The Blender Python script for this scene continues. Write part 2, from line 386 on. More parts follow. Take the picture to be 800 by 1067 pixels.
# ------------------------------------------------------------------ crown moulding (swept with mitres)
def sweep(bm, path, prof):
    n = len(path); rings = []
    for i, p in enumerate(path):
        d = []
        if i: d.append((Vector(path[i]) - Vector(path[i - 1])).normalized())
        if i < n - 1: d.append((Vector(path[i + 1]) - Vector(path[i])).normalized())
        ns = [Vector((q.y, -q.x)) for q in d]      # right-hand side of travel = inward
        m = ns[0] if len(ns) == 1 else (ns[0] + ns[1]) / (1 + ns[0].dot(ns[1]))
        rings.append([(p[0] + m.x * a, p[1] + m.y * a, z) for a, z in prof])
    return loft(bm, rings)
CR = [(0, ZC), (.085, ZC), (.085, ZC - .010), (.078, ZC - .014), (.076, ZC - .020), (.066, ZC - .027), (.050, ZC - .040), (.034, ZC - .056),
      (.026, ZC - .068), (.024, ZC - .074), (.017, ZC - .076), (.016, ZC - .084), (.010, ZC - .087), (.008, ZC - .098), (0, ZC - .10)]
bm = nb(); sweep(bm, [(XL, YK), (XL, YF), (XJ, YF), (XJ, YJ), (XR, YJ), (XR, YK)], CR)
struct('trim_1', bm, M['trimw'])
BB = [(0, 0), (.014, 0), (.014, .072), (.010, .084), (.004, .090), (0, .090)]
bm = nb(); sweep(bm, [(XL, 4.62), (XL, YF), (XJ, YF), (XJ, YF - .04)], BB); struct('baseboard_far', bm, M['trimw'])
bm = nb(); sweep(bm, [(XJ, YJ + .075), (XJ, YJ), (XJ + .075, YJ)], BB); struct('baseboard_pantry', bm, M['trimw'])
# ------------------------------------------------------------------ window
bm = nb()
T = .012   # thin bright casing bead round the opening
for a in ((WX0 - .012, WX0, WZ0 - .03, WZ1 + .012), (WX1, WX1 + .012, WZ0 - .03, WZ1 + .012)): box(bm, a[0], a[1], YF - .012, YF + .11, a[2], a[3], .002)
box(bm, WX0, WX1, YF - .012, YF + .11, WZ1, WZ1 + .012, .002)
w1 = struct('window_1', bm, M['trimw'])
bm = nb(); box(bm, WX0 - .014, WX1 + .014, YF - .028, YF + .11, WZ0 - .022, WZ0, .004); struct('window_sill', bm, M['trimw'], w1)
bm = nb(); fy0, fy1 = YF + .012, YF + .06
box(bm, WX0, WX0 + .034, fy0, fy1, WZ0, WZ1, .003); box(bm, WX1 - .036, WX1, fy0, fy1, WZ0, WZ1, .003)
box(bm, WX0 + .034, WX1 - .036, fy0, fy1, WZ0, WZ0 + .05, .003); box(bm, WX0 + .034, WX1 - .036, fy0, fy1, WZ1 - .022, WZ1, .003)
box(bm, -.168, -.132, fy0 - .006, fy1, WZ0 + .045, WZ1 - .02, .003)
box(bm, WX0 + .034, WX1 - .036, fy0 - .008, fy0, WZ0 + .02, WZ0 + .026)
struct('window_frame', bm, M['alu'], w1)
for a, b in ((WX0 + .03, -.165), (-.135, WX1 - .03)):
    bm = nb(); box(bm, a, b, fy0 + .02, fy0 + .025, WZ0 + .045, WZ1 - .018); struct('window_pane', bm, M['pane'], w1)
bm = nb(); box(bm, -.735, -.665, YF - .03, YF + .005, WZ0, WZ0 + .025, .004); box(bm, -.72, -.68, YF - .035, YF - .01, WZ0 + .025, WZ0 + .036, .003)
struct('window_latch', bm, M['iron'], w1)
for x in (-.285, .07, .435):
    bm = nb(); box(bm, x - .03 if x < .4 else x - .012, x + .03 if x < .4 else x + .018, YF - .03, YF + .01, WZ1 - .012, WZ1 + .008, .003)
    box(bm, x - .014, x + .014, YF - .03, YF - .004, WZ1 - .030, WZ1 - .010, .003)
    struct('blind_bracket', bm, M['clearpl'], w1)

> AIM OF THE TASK
Word for word, write out the data.

> COMPLETE OUTPUT
The Blender Python script for this scene continues. Write part 2, from line 386 on. More parts follow. Take the picture to be 800 by 1067 pixels.
# ------------------------------------------------------------------ crown moulding (swept with mitres)
def sweep(bm, path, prof):
    n = len(path); rings = []
    for i, p in enumerate(path):
        d = []
        if i: d.append((Vector(path[i]) - Vector(path[i - 1])).normalized())
        if i < n - 1: d.append((Vector(path[i + 1]) - Vector(path[i])).normalized())
        ns = [Vector((q.y, -q.x)) for q in d]      # right-hand side of travel = inward
        m = ns[0] if len(ns) == 1 else (ns[0] + ns[1]) / (1 + ns[0].dot(ns[1]))
        rings.append([(p[0] + m.x * a, p[1] + m.y * a, z) for a, z in prof])
    return loft(bm, rings)
CR = [(0, ZC), (.085, ZC), (.085, ZC - .010), (.078, ZC - .014), (.076, ZC - .020), (.066, ZC - .027), (.050, ZC - .040), (.034, ZC - .056),
      (.026, ZC - .068), (.024, ZC - .074), (.017, ZC - .076), (.016, ZC - .084), (.010, ZC - .087), (.008, ZC - .098), (0, ZC - .10)]
bm = nb(); sweep(bm, [(XL, YK), (XL, YF), (XJ, YF), (XJ, YJ), (XR, YJ), (XR, YK)], CR)
struct('trim_1', bm, M['trimw'])
BB = [(0, 0), (.014, 0), (.014, .072), (.010, .084), (.004, .090), (0, .090)]
bm = nb(); sweep(bm, [(XL, 4.62), (XL, YF), (XJ, YF), (XJ, YF - .04)], BB); struct('baseboard_far', bm, M['trimw'])
bm = nb(); sweep(bm, [(XJ, YJ + .075), (XJ, YJ), (XJ + .075, YJ)], BB); struct('baseboard_pantry', bm, M['trimw'])
# ------------------------------------------------------------------ window
bm = nb()
T = .012   # thin bright casing bead round the opening
for a in ((WX0 - .012, WX0, WZ0 - .03, WZ1 + .012), (WX1, WX1 + .012, WZ0 - .03, WZ1 + .012)): box(bm, a[0], a[1], YF - .012, YF + .11, a[2], a[3], .002)
box(bm, WX0, WX1, YF - .012, YF + .11, WZ1, WZ1 + .012, .002)
w1 = struct('window_1', bm, M['trimw'])
bm = nb(); box(bm, WX0 - .014, WX1 + .014, YF - .028, YF + .11, WZ0 - .022, WZ0, .004); struct('window_sill', bm, M['trimw'], w1)
bm = nb(); fy0, fy1 = YF + .012, YF + .06
box(bm, WX0, WX0 + .034, fy0, fy1, WZ0, WZ1, .003); box(bm, WX1 - .036, WX1, fy0, fy1, WZ0, WZ1, .003)
box(bm, WX0 + .034, WX1 - .036, fy0, fy1, WZ0, WZ0 + .05, .003); box(bm, WX0 + .034, WX1 - .036, fy0, fy1, WZ1 - .022, WZ1, .003)
box(bm, -.168, -.132, fy0 - .006, fy1, WZ0 + .045, WZ1 - .02, .003)
box(bm, WX0 + .034, WX1 - .036, fy0 - .008, fy0, WZ0 + .02, WZ0 + .026)
struct('window_frame', bm, M['alu'], w1)
for a, b in ((WX0 + .03, -.165), (-.135, WX1 - .03)):
    bm = nb(); box(bm, a, b, fy0 + .02, fy0 + .025, WZ0 + .045, WZ1 - .018); struct('window_pane', bm, M['pane'], w1)
bm = nb(); box(bm, -.735, -.665, YF - .03, YF + .005, WZ0, WZ0 + .025, .004); box(bm, -.72, -.68, YF - .035, YF - .01, WZ0 + .025, WZ0 + .036, .003)
struct('window_latch', bm, M['iron'], w1)
for x in (-.285, .07, .435):
    bm = nb(); box(bm, x - .03 if x < .4 else x - .012, x + .03 if x < .4 else x + .018, YF - .03, YF + .01, WZ1 - .012, WZ1 + .008, .003)
    box(bm, x - .014, x + .014, YF - .03, YF - .004, WZ1 - .030, WZ1 - .010, .003)
    struct('blind_bracket', bm, M['clearpl'], w1)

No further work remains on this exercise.